Chief Inspector Michael Hodder, from the Roads Policing Unit, said: “This operation is crucial in keeping the roads of Surrey and Sussex as safe as possible.

“Driving while distracted is among the ‘fatal five’ reasons for deaths and serious injuries on the roads and is something that can easily be prevented.

“The use of the HGV is vital in helping officers identify more distractive driving offences than they could in a normal patrol car. It is serves as a deterrent to drivers that just because you cannot see a marked police car, does not mean you will not be caught and prosecuted.”

Sergeant Kellie Harris, of the Commercial Vehicle Unit, added: “Distractions of any kind cause collisions and people need to remember, when driving, that should be the sole focus, not chatting on the phone, fiddling with the radio or eating sandwiches.

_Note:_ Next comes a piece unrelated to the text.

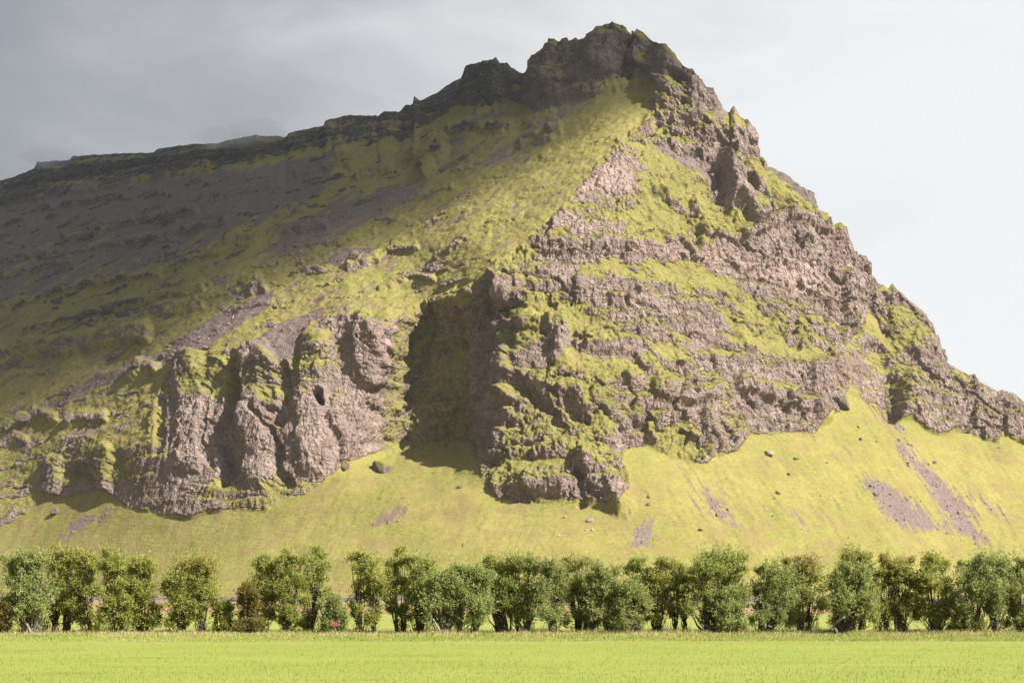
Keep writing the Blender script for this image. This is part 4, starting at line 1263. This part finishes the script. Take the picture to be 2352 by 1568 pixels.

“All these things take attention away from concentrating on driving and dealing with ever-changing hazards and if we see any distraction is diverting attention and affecting driving, we will stop and deal with it.

“We want to make our road network as safe as possible and we’ll seek to prosecute if we catch someone committing an offence.”

The HGV is provided by Highways England and has been used by numerous police forces over the past year.

Colin Evans, South East safety coordinator for Highways England, said: “Our priority is to try to ensure everyone using or working on our network gets home safe and well, and to enable our police colleagues to protect everyone from unsafe drivers and vehicles.

“There is no excuse for driving tired or driving an unsafe lorry or other vehicle, and we will not hesitate in taking action against those who flout the law. By working with the police and sharing intelligence we help make Britain’s roads even safer.”

Operation Tramline will be repeated year-round to tackle dangerous and anti-social driving habits.